SUPPLIED DATA >>
<<<<

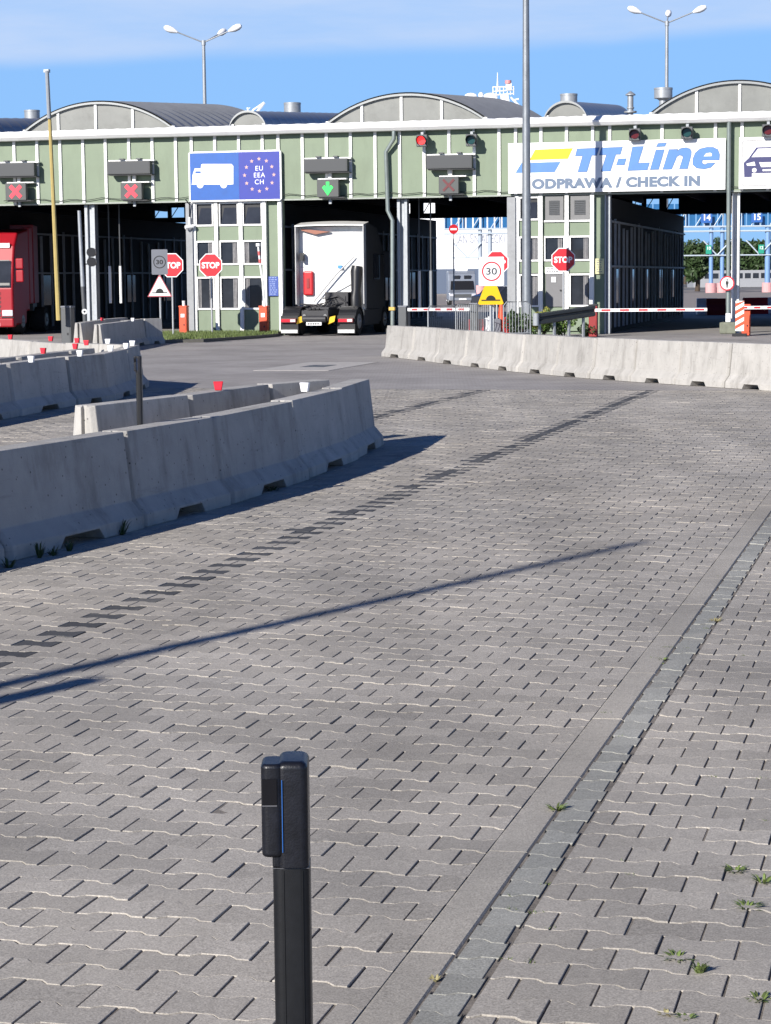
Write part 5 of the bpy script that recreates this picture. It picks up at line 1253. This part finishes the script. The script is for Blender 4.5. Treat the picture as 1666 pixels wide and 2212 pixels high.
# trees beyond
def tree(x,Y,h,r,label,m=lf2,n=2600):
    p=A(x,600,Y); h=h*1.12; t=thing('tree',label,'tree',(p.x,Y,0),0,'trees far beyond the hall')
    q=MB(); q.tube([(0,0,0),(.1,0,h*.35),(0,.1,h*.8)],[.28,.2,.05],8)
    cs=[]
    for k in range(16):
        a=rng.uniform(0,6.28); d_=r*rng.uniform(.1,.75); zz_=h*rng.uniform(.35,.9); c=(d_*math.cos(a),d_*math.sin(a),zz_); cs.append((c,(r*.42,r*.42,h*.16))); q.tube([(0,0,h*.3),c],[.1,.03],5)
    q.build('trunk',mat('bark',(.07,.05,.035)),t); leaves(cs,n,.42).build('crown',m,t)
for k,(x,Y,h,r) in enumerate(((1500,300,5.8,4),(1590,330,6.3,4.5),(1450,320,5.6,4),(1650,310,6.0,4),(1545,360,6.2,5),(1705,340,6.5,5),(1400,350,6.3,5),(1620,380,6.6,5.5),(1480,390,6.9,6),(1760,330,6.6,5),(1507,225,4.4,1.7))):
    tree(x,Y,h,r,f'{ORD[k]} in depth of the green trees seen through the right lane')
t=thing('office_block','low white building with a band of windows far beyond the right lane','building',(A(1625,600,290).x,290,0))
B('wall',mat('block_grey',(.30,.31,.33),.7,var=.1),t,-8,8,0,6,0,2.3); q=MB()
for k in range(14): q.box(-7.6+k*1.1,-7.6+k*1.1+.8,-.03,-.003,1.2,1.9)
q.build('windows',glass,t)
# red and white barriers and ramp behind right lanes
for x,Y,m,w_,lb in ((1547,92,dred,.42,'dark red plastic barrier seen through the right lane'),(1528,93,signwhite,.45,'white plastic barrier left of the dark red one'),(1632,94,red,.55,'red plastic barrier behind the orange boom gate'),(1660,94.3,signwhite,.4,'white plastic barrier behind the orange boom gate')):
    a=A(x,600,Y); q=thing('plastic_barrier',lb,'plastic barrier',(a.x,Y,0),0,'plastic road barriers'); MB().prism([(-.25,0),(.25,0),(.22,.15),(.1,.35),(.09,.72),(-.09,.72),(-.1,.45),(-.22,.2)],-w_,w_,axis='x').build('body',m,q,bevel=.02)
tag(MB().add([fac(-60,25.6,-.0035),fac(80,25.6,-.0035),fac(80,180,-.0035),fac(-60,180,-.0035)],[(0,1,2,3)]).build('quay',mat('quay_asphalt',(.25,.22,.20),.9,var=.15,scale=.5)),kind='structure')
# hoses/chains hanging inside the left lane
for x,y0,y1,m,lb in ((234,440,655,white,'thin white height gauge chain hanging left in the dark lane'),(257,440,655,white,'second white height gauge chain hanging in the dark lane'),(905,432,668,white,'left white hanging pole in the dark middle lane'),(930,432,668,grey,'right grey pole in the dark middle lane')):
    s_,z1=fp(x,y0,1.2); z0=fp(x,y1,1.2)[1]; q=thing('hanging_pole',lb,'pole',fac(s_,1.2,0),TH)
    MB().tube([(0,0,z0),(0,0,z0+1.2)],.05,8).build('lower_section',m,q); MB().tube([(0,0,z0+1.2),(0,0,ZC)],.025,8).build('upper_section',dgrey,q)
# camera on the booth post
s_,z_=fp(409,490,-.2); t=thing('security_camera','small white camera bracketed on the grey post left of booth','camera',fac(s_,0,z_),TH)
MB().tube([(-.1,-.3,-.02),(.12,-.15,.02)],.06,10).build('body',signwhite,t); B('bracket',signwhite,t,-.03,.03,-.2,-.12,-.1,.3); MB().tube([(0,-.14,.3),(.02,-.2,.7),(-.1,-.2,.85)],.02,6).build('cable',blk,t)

>>>>

TASK DESCRIPTION >> Copy each line in full and exactly, omitting any picture.

EXERCISE RESULT >>
Write part 5 of the bpy script that recreates this picture. It picks up at line 1253. This part finishes the script. The script is for Blender 4.5. Treat the picture as 1666 pixels wide and 2212 pixels high.
# trees beyond
def tree(x,Y,h,r,label,m=lf2,n=2600):
    p=A(x,600,Y); h=h*1.12; t=thing('tree',label,'tree',(p.x,Y,0),0,'trees far beyond the hall')
    q=MB(); q.tube([(0,0,0),(.1,0,h*.35),(0,.1,h*.8)],[.28,.2,.05],8)
    cs=[]
    for k in range(16):
        a=rng.uniform(0,6.28); d_=r*rng.uniform(.1,.75); zz_=h*rng.uniform(.35,.9); c=(d_*math.cos(a),d_*math.sin(a),zz_); cs.append((c,(r*.42,r*.42,h*.16))); q.tube([(0,0,h*.3),c],[.1,.03],5)
    q.build('trunk',mat('bark',(.07,.05,.035)),t); leaves(cs,n,.42).build('crown',m,t)
for k,(x,Y,h,r) in enumerate(((1500,300,5.8,4),(1590,330,6.3,4.5),(1450,320,5.6,4),(1650,310,6.0,4),(1545,360,6.2,5),(1705,340,6.5,5),(1400,350,6.3,5),(1620,380,6.6,5.5),(1480,390,6.9,6),(1760,330,6.6,5),(1507,225,4.4,1.7))):
    tree(x,Y,h,r,f'{ORD[k]} in depth of the green trees seen through the right lane')
t=thing('office_block','low white building with a band of windows far beyond the right lane','building',(A(1625,600,290).x,290,0))
B('wall',mat('block_grey',(.30,.31,.33),.7,var=.1),t,-8,8,0,6,0,2.3); q=MB()
for k in range(14): q.box(-7.6+k*1.1,-7.6+k*1.1+.8,-.03,-.003,1.2,1.9)
q.build('windows',glass,t)
# red and white barriers and ramp behind right lanes
for x,Y,m,w_,lb in ((1547,92,dred,.42,'dark red plastic barrier seen through the right lane'),(1528,93,signwhite,.45,'white plastic barrier left of the dark red one'),(1632,94,red,.55,'red plastic barrier behind the orange boom gate'),(1660,94.3,signwhite,.4,'white plastic barrier behind the orange boom gate')):
    a=A(x,600,Y); q=thing('plastic_barrier',lb,'plastic barrier',(a.x,Y,0),0,'plastic road barriers'); MB().prism([(-.25,0),(.25,0),(.22,.15),(.1,.35),(.09,.72),(-.09,.72),(-.1,.45),(-.22,.2)],-w_,w_,axis='x').build('body',m,q,bevel=.02)
tag(MB().add([fac(-60,25.6,-.0035),fac(80,25.6,-.0035),fac(80,180,-.0035),fac(-60,180,-.0035)],[(0,1,2,3)]).build('quay',mat('quay_asphalt',(.25,.22,.20),.9,var=.15,scale=.5)),kind='structure')
# hoses/chains hanging inside the left lane
for x,y0,y1,m,lb in ((234,440,655,white,'thin white height gauge chain hanging left in the dark lane'),(257,440,655,white,'second white height gauge chain hanging in the dark lane'),(905,432,668,white,'left white hanging pole in the dark middle lane'),(930,432,668,grey,'right grey pole in the dark middle lane')):
    s_,z1=fp(x,y0,1.2); z0=fp(x,y1,1.2)[1]; q=thing('hanging_pole',lb,'pole',fac(s_,1.2,0),TH)
    MB().tube([(0,0,z0),(0,0,z0+1.2)],.05,8).build('lower_section',m,q); MB().tube([(0,0,z0+1.2),(0,0,ZC)],.025,8).build('upper_section',dgrey,q)
# camera on the booth post
s_,z_=fp(409,490,-.2); t=thing('security_camera','small white camera bracketed on the grey post left of booth','camera',fac(s_,0,z_),TH)
MB().tube([(-.1,-.3,-.02),(.12,-.15,.02)],.06,10).build('body',signwhite,t); B('bracket',signwhite,t,-.03,.03,-.2,-.12,-.1,.3); MB().tube([(0,-.14,.3),(.02,-.2,.7),(-.1,-.2,.85)],.02,6).build('cable',blk,t)